Provided data
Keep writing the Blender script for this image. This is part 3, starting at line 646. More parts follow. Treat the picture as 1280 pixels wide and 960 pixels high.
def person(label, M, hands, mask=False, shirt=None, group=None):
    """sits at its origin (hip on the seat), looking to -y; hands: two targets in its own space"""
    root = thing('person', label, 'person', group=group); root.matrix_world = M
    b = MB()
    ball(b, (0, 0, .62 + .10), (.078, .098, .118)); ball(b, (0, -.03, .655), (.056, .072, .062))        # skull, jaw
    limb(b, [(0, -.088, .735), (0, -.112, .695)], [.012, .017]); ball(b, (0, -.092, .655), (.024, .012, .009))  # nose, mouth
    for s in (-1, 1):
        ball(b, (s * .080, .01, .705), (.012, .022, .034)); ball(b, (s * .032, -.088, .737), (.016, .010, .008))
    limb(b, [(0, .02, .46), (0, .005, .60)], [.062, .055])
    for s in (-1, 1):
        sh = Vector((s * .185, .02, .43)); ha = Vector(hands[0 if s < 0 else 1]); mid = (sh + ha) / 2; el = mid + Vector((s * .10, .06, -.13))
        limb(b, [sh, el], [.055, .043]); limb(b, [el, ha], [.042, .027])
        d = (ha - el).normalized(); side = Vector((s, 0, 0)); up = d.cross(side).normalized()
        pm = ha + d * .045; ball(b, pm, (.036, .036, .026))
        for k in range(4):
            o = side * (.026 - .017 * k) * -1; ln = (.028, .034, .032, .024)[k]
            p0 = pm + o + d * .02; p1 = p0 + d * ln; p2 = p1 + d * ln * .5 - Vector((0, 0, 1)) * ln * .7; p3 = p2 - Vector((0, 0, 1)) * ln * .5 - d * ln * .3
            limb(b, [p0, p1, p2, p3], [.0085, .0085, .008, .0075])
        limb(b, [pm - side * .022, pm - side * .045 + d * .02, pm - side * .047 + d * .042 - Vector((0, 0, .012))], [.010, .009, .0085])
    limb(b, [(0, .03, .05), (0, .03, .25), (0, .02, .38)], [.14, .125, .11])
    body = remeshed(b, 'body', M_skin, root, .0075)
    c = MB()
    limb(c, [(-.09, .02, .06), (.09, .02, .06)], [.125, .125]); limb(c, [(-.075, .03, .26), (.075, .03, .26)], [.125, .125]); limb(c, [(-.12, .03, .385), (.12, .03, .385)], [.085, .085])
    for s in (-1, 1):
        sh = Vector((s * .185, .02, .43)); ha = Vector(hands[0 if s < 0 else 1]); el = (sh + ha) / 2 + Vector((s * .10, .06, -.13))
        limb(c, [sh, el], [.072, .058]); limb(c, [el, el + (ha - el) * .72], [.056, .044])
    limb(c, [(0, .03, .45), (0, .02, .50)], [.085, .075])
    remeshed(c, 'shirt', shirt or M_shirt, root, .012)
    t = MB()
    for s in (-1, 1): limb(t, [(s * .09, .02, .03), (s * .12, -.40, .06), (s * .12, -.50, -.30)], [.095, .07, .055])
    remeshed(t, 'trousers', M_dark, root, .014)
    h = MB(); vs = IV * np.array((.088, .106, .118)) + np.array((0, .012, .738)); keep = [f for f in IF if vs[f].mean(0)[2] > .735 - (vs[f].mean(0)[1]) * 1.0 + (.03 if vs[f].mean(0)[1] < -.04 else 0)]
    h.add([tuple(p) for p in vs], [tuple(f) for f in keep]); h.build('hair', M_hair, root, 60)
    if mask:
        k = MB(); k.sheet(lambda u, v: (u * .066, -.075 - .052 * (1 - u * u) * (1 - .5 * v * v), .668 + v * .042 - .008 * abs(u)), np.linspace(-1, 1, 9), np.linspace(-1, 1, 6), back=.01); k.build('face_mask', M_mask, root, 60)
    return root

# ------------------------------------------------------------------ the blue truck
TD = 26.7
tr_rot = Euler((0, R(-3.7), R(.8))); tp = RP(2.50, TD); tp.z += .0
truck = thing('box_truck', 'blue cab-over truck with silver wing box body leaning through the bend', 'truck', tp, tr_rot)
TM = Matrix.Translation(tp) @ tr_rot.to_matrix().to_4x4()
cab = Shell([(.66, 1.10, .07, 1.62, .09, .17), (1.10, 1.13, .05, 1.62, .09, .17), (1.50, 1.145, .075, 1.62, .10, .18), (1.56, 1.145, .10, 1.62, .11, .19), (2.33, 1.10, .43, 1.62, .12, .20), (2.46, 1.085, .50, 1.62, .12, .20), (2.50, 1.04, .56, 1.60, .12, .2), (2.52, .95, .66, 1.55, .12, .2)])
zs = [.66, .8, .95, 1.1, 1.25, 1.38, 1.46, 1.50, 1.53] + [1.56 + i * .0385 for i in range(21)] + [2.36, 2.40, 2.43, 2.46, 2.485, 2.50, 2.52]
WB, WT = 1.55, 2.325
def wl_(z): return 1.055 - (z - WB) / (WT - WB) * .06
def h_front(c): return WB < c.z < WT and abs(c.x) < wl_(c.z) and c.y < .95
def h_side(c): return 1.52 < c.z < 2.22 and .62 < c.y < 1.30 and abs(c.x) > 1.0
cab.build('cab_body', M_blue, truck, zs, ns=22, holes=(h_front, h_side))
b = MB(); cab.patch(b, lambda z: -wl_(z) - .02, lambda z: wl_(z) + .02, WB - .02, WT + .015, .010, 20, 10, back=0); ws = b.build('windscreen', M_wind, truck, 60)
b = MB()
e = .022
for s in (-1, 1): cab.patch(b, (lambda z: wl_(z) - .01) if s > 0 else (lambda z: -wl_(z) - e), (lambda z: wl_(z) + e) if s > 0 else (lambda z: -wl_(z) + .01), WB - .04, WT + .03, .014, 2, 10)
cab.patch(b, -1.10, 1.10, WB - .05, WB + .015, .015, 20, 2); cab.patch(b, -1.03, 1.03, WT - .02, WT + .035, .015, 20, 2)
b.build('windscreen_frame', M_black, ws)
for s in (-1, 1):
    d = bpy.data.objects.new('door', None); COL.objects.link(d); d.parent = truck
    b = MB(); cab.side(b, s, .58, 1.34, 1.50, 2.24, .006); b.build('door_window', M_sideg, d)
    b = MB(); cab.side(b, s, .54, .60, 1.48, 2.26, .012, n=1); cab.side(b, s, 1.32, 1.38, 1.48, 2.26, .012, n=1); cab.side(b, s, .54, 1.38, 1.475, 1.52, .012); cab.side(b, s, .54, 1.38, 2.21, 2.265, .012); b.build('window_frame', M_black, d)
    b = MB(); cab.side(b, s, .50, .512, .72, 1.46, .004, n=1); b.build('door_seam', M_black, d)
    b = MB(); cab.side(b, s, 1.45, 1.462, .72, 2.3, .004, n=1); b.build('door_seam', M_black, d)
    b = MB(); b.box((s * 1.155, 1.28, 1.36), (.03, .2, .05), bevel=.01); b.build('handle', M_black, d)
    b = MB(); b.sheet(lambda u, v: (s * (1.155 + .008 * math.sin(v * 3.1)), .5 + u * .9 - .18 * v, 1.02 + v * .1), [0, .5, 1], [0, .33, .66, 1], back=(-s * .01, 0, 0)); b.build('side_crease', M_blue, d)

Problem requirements
Copy all of the data. Keep every word exactly as it is.

Answer to the problem
Keep writing the Blender script for this image. This is part 3, starting at line 646. More parts follow. Treat the picture as 1280 pixels wide and 960 pixels high.
def person(label, M, hands, mask=False, shirt=None, group=None):
    """sits at its origin (hip on the seat), looking to -y; hands: two targets in its own space"""
    root = thing('person', label, 'person', group=group); root.matrix_world = M
    b = MB()
    ball(b, (0, 0, .62 + .10), (.078, .098, .118)); ball(b, (0, -.03, .655), (.056, .072, .062))        # skull, jaw
    limb(b, [(0, -.088, .735), (0, -.112, .695)], [.012, .017]); ball(b, (0, -.092, .655), (.024, .012, .009))  # nose, mouth
    for s in (-1, 1):
        ball(b, (s * .080, .01, .705), (.012, .022, .034)); ball(b, (s * .032, -.088, .737), (.016, .010, .008))
    limb(b, [(0, .02, .46), (0, .005, .60)], [.062, .055])
    for s in (-1, 1):
        sh = Vector((s * .185, .02, .43)); ha = Vector(hands[0 if s < 0 else 1]); mid = (sh + ha) / 2; el = mid + Vector((s * .10, .06, -.13))
        limb(b, [sh, el], [.055, .043]); limb(b, [el, ha], [.042, .027])
        d = (ha - el).normalized(); side = Vector((s, 0, 0)); up = d.cross(side).normalized()
        pm = ha + d * .045; ball(b, pm, (.036, .036, .026))
        for k in range(4):
            o = side * (.026 - .017 * k) * -1; ln = (.028, .034, .032, .024)[k]
            p0 = pm + o + d * .02; p1 = p0 + d * ln; p2 = p1 + d * ln * .5 - Vector((0, 0, 1)) * ln * .7; p3 = p2 - Vector((0, 0, 1)) * ln * .5 - d * ln * .3
            limb(b, [p0, p1, p2, p3], [.0085, .0085, .008, .0075])
        limb(b, [pm - side * .022, pm - side * .045 + d * .02, pm - side * .047 + d * .042 - Vector((0, 0, .012))], [.010, .009, .0085])
    limb(b, [(0, .03, .05), (0, .03, .25), (0, .02, .38)], [.14, .125, .11])
    body = remeshed(b, 'body', M_skin, root, .0075)
    c = MB()
    limb(c, [(-.09, .02, .06), (.09, .02, .06)], [.125, .125]); limb(c, [(-.075, .03, .26), (.075, .03, .26)], [.125, .125]); limb(c, [(-.12, .03, .385), (.12, .03, .385)], [.085, .085])
    for s in (-1, 1):
        sh = Vector((s * .185, .02, .43)); ha = Vector(hands[0 if s < 0 else 1]); el = (sh + ha) / 2 + Vector((s * .10, .06, -.13))
        limb(c, [sh, el], [.072, .058]); limb(c, [el, el + (ha - el) * .72], [.056, .044])
    limb(c, [(0, .03, .45), (0, .02, .50)], [.085, .075])
    remeshed(c, 'shirt', shirt or M_shirt, root, .012)
    t = MB()
    for s in (-1, 1): limb(t, [(s * .09, .02, .03), (s * .12, -.40, .06), (s * .12, -.50, -.30)], [.095, .07, .055])
    remeshed(t, 'trousers', M_dark, root, .014)
    h = MB(); vs = IV * np.array((.088, .106, .118)) + np.array((0, .012, .738)); keep = [f for f in IF if vs[f].mean(0)[2] > .735 - (vs[f].mean(0)[1]) * 1.0 + (.03 if vs[f].mean(0)[1] < -.04 else 0)]
    h.add([tuple(p) for p in vs], [tuple(f) for f in keep]); h.build('hair', M_hair, root, 60)
    if mask:
        k = MB(); k.sheet(lambda u, v: (u * .066, -.075 - .052 * (1 - u * u) * (1 - .5 * v * v), .668 + v * .042 - .008 * abs(u)), np.linspace(-1, 1, 9), np.linspace(-1, 1, 6), back=.01); k.build('face_mask', M_mask, root, 60)
    return root

# ------------------------------------------------------------------ the blue truck
TD = 26.7
tr_rot = Euler((0, R(-3.7), R(.8))); tp = RP(2.50, TD); tp.z += .0
truck = thing('box_truck', 'blue cab-over truck with silver wing box body leaning through the bend', 'truck', tp, tr_rot)
TM = Matrix.Translation(tp) @ tr_rot.to_matrix().to_4x4()
cab = Shell([(.66, 1.10, .07, 1.62, .09, .17), (1.10, 1.13, .05, 1.62, .09, .17), (1.50, 1.145, .075, 1.62, .10, .18), (1.56, 1.145, .10, 1.62, .11, .19), (2.33, 1.10, .43, 1.62, .12, .20), (2.46, 1.085, .50, 1.62, .12, .20), (2.50, 1.04, .56, 1.60, .12, .2), (2.52, .95, .66, 1.55, .12, .2)])
zs = [.66, .8, .95, 1.1, 1.25, 1.38, 1.46, 1.50, 1.53] + [1.56 + i * .0385 for i in range(21)] + [2.36, 2.40, 2.43, 2.46, 2.485, 2.50, 2.52]
WB, WT = 1.55, 2.325
def wl_(z): return 1.055 - (z - WB) / (WT - WB) * .06
def h_front(c): return WB < c.z < WT and abs(c.x) < wl_(c.z) and c.y < .95
def h_side(c): return 1.52 < c.z < 2.22 and .62 < c.y < 1.30 and abs(c.x) > 1.0
cab.build('cab_body', M_blue, truck, zs, ns=22, holes=(h_front, h_side))
b = MB(); cab.patch(b, lambda z: -wl_(z) - .02, lambda z: wl_(z) + .02, WB - .02, WT + .015, .010, 20, 10, back=0); ws = b.build('windscreen', M_wind, truck, 60)
b = MB()
e = .022
for s in (-1, 1): cab.patch(b, (lambda z: wl_(z) - .01) if s > 0 else (lambda z: -wl_(z) - e), (lambda z: wl_(z) + e) if s > 0 else (lambda z: -wl_(z) + .01), WB - .04, WT + .03, .014, 2, 10)
cab.patch(b, -1.10, 1.10, WB - .05, WB + .015, .015, 20, 2); cab.patch(b, -1.03, 1.03, WT - .02, WT + .035, .015, 20, 2)
b.build('windscreen_frame', M_black, ws)
for s in (-1, 1):
    d = bpy.data.objects.new('door', None); COL.objects.link(d); d.parent = truck
    b = MB(); cab.side(b, s, .58, 1.34, 1.50, 2.24, .006); b.build('door_window', M_sideg, d)
    b = MB(); cab.side(b, s, .54, .60, 1.48, 2.26, .012, n=1); cab.side(b, s, 1.32, 1.38, 1.48, 2.26, .012, n=1); cab.side(b, s, .54, 1.38, 1.475, 1.52, .012); cab.side(b, s, .54, 1.38, 2.21, 2.265, .012); b.build('window_frame', M_black, d)
    b = MB(); cab.side(b, s, .50, .512, .72, 1.46, .004, n=1); b.build('door_seam', M_black, d)
    b = MB(); cab.side(b, s, 1.45, 1.462, .72, 2.3, .004, n=1); b.build('door_seam', M_black, d)
    b = MB(); b.box((s * 1.155, 1.28, 1.36), (.03, .2, .05), bevel=.01); b.build('handle', M_black, d)
    b = MB(); b.sheet(lambda u, v: (s * (1.155 + .008 * math.sin(v * 3.1)), .5 + u * .9 - .18 * v, 1.02 + v * .1), [0, .5, 1], [0, .33, .66, 1], back=(-s * .01, 0, 0)); b.build('side_crease', M_blue, d)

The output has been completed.